— begin Extracted data —

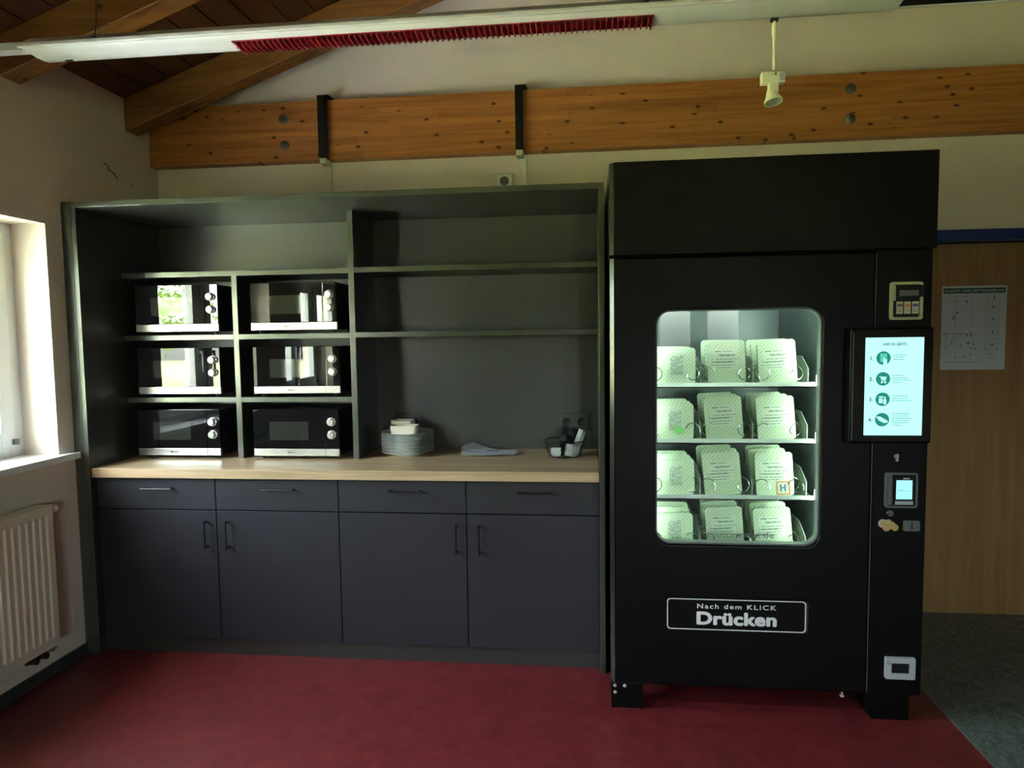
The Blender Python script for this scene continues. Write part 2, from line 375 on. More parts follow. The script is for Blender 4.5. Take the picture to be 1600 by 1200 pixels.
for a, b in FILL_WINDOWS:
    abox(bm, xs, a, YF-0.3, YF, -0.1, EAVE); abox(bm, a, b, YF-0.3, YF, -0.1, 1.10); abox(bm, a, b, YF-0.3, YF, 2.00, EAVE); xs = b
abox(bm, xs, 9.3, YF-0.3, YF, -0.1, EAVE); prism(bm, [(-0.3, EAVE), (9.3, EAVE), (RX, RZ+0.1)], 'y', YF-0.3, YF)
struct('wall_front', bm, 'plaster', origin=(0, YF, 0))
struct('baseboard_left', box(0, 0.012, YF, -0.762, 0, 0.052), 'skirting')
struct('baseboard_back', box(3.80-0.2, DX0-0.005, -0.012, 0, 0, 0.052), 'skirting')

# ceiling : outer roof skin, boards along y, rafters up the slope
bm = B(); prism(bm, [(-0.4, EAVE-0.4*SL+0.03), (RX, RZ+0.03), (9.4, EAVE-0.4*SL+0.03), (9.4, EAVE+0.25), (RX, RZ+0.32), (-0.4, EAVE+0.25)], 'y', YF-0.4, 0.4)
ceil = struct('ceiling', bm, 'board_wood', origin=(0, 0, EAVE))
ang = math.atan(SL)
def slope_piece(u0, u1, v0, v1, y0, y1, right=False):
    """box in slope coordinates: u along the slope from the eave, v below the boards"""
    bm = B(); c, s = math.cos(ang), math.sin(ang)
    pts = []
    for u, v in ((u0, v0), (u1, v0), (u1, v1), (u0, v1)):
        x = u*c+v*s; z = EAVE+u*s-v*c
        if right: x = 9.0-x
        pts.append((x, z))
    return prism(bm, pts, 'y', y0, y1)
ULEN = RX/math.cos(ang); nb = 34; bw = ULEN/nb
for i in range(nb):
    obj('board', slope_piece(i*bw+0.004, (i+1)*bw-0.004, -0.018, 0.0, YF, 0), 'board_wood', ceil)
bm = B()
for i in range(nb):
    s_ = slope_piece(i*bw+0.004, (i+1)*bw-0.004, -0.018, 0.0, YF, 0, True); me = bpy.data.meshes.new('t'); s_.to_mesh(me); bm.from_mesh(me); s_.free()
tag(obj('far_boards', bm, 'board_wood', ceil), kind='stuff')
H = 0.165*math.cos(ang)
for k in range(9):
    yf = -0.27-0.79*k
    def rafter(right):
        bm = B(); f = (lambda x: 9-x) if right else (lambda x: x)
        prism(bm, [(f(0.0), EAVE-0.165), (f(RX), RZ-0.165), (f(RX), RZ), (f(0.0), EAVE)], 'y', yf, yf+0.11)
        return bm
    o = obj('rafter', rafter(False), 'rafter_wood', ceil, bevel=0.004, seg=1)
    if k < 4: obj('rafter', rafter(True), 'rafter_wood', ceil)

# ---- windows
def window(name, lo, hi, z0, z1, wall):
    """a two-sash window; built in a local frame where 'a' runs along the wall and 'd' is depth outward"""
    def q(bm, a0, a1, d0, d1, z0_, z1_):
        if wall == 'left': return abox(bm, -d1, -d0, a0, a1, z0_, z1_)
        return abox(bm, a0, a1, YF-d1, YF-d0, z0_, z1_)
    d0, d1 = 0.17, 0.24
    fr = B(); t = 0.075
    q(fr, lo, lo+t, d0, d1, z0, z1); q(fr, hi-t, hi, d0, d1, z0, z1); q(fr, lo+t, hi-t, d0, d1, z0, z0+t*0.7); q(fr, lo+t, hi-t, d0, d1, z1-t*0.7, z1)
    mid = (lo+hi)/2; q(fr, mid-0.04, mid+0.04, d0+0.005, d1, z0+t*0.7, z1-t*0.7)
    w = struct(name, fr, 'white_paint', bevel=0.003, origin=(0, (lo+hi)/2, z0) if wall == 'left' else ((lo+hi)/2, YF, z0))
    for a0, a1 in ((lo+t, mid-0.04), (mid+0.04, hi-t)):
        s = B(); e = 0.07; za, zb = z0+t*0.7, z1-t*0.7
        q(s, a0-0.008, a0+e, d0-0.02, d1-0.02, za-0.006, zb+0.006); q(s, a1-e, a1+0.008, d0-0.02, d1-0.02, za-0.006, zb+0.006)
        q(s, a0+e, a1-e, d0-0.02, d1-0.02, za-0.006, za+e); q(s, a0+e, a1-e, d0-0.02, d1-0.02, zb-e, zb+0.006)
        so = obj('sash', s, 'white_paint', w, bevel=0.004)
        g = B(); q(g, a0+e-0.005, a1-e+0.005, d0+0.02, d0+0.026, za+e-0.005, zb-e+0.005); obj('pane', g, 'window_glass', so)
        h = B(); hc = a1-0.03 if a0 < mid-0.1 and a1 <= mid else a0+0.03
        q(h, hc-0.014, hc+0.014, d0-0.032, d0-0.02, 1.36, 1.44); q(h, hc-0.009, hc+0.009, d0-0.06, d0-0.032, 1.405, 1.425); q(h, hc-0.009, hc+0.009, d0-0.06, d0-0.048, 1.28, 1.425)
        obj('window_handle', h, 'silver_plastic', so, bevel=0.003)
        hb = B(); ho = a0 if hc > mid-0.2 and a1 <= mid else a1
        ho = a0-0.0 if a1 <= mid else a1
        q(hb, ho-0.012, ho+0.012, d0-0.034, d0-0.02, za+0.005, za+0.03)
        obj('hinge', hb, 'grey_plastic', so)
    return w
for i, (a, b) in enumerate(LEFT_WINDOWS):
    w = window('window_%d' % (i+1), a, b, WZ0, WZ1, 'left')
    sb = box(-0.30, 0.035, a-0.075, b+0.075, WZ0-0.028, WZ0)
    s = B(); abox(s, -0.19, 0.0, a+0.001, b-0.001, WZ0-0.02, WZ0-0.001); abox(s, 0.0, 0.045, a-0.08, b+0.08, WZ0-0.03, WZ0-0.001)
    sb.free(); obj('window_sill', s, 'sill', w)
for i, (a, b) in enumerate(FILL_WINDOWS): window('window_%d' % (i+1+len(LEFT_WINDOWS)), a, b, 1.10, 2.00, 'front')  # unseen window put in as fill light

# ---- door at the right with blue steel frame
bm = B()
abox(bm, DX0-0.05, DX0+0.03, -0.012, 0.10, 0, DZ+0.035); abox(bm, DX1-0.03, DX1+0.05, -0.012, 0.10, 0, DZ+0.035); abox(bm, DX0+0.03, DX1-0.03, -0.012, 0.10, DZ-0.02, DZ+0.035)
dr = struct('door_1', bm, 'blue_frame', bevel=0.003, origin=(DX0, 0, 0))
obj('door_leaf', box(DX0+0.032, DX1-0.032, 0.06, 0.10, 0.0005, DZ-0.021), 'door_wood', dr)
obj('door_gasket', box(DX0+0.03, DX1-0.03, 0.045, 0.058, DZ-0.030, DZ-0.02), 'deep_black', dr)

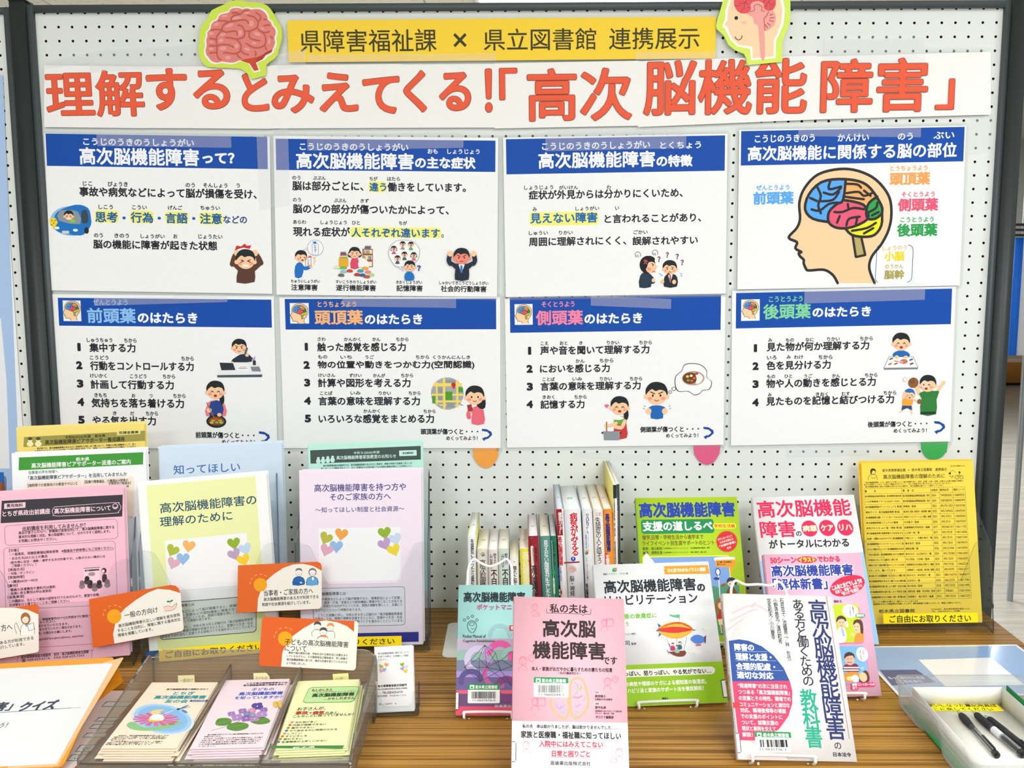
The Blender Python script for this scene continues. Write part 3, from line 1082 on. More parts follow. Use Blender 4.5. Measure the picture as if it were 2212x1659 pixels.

— end Extracted data —

Problem requirements >> Without the pictures, transcribe the listing above exactly.

Right answer >>
The Blender Python script for this scene continues. Write part 2, from line 375 on. More parts follow. The script is for Blender 4.5. Take the picture to be 1600 by 1200 pixels.
for a, b in FILL_WINDOWS:
    abox(bm, xs, a, YF-0.3, YF, -0.1, EAVE); abox(bm, a, b, YF-0.3, YF, -0.1, 1.10); abox(bm, a, b, YF-0.3, YF, 2.00, EAVE); xs = b
abox(bm, xs, 9.3, YF-0.3, YF, -0.1, EAVE); prism(bm, [(-0.3, EAVE), (9.3, EAVE), (RX, RZ+0.1)], 'y', YF-0.3, YF)
struct('wall_front', bm, 'plaster', origin=(0, YF, 0))
struct('baseboard_left', box(0, 0.012, YF, -0.762, 0, 0.052), 'skirting')
struct('baseboard_back', box(3.80-0.2, DX0-0.005, -0.012, 0, 0, 0.052), 'skirting')

# ceiling : outer roof skin, boards along y, rafters up the slope
bm = B(); prism(bm, [(-0.4, EAVE-0.4*SL+0.03), (RX, RZ+0.03), (9.4, EAVE-0.4*SL+0.03), (9.4, EAVE+0.25), (RX, RZ+0.32), (-0.4, EAVE+0.25)], 'y', YF-0.4, 0.4)
ceil = struct('ceiling', bm, 'board_wood', origin=(0, 0, EAVE))
ang = math.atan(SL)
def slope_piece(u0, u1, v0, v1, y0, y1, right=False):
    """box in slope coordinates: u along the slope from the eave, v below the boards"""
    bm = B(); c, s = math.cos(ang), math.sin(ang)
    pts = []
    for u, v in ((u0, v0), (u1, v0), (u1, v1), (u0, v1)):
        x = u*c+v*s; z = EAVE+u*s-v*c
        if right: x = 9.0-x
        pts.append((x, z))
    return prism(bm, pts, 'y', y0, y1)
ULEN = RX/math.cos(ang); nb = 34; bw = ULEN/nb
for i in range(nb):
    obj('board', slope_piece(i*bw+0.004, (i+1)*bw-0.004, -0.018, 0.0, YF, 0), 'board_wood', ceil)
bm = B()
for i in range(nb):
    s_ = slope_piece(i*bw+0.004, (i+1)*bw-0.004, -0.018, 0.0, YF, 0, True); me = bpy.data.meshes.new('t'); s_.to_mesh(me); bm.from_mesh(me); s_.free()
tag(obj('far_boards', bm, 'board_wood', ceil), kind='stuff')
H = 0.165*math.cos(ang)
for k in range(9):
    yf = -0.27-0.79*k
    def rafter(right):
        bm = B(); f = (lambda x: 9-x) if right else (lambda x: x)
        prism(bm, [(f(0.0), EAVE-0.165), (f(RX), RZ-0.165), (f(RX), RZ), (f(0.0), EAVE)], 'y', yf, yf+0.11)
        return bm
    o = obj('rafter', rafter(False), 'rafter_wood', ceil, bevel=0.004, seg=1)
    if k < 4: obj('rafter', rafter(True), 'rafter_wood', ceil)

# ---- windows
def window(name, lo, hi, z0, z1, wall):
    """a two-sash window; built in a local frame where 'a' runs along the wall and 'd' is depth outward"""
    def q(bm, a0, a1, d0, d1, z0_, z1_):
        if wall == 'left': return abox(bm, -d1, -d0, a0, a1, z0_, z1_)
        return abox(bm, a0, a1, YF-d1, YF-d0, z0_, z1_)
    d0, d1 = 0.17, 0.24
    fr = B(); t = 0.075
    q(fr, lo, lo+t, d0, d1, z0, z1); q(fr, hi-t, hi, d0, d1, z0, z1); q(fr, lo+t, hi-t, d0, d1, z0, z0+t*0.7); q(fr, lo+t, hi-t, d0, d1, z1-t*0.7, z1)
    mid = (lo+hi)/2; q(fr, mid-0.04, mid+0.04, d0+0.005, d1, z0+t*0.7, z1-t*0.7)
    w = struct(name, fr, 'white_paint', bevel=0.003, origin=(0, (lo+hi)/2, z0) if wall == 'left' else ((lo+hi)/2, YF, z0))
    for a0, a1 in ((lo+t, mid-0.04), (mid+0.04, hi-t)):
        s = B(); e = 0.07; za, zb = z0+t*0.7, z1-t*0.7
        q(s, a0-0.008, a0+e, d0-0.02, d1-0.02, za-0.006, zb+0.006); q(s, a1-e, a1+0.008, d0-0.02, d1-0.02, za-0.006, zb+0.006)
        q(s, a0+e, a1-e, d0-0.02, d1-0.02, za-0.006, za+e); q(s, a0+e, a1-e, d0-0.02, d1-0.02, zb-e, zb+0.006)
        so = obj('sash', s, 'white_paint', w, bevel=0.004)
        g = B(); q(g, a0+e-0.005, a1-e+0.005, d0+0.02, d0+0.026, za+e-0.005, zb-e+0.005); obj('pane', g, 'window_glass', so)
        h = B(); hc = a1-0.03 if a0 < mid-0.1 and a1 <= mid else a0+0.03
        q(h, hc-0.014, hc+0.014, d0-0.032, d0-0.02, 1.36, 1.44); q(h, hc-0.009, hc+0.009, d0-0.06, d0-0.032, 1.405, 1.425); q(h, hc-0.009, hc+0.009, d0-0.06, d0-0.048, 1.28, 1.425)
        obj('window_handle', h, 'silver_plastic', so, bevel=0.003)
        hb = B(); ho = a0 if hc > mid-0.2 and a1 <= mid else a1
        ho = a0-0.0 if a1 <= mid else a1
        q(hb, ho-0.012, ho+0.012, d0-0.034, d0-0.02, za+0.005, za+0.03)
        obj('hinge', hb, 'grey_plastic', so)
    return w
for i, (a, b) in enumerate(LEFT_WINDOWS):
    w = window('window_%d' % (i+1), a, b, WZ0, WZ1, 'left')
    sb = box(-0.30, 0.035, a-0.075, b+0.075, WZ0-0.028, WZ0)
    s = B(); abox(s, -0.19, 0.0, a+0.001, b-0.001, WZ0-0.02, WZ0-0.001); abox(s, 0.0, 0.045, a-0.08, b+0.08, WZ0-0.03, WZ0-0.001)
    sb.free(); obj('window_sill', s, 'sill', w)
for i, (a, b) in enumerate(FILL_WINDOWS): window('window_%d' % (i+1+len(LEFT_WINDOWS)), a, b, 1.10, 2.00, 'front')  # unseen window put in as fill light

# ---- door at the right with blue steel frame
bm = B()
abox(bm, DX0-0.05, DX0+0.03, -0.012, 0.10, 0, DZ+0.035); abox(bm, DX1-0.03, DX1+0.05, -0.012, 0.10, 0, DZ+0.035); abox(bm, DX0+0.03, DX1-0.03, -0.012, 0.10, DZ-0.02, DZ+0.035)
dr = struct('door_1', bm, 'blue_frame', bevel=0.003, origin=(DX0, 0, 0))
obj('door_leaf', box(DX0+0.032, DX1-0.032, 0.06, 0.10, 0.0005, DZ-0.021), 'door_wood', dr)
obj('door_gasket', box(DX0+0.03, DX1-0.03, 0.045, 0.058, DZ-0.030, DZ-0.02), 'deep_black', dr)

The Blender Python script for this scene continues. Write part 3, from line 1082 on. More parts follow. Use Blender 4.5. Measure the picture as if it were 2212x1659 pixels.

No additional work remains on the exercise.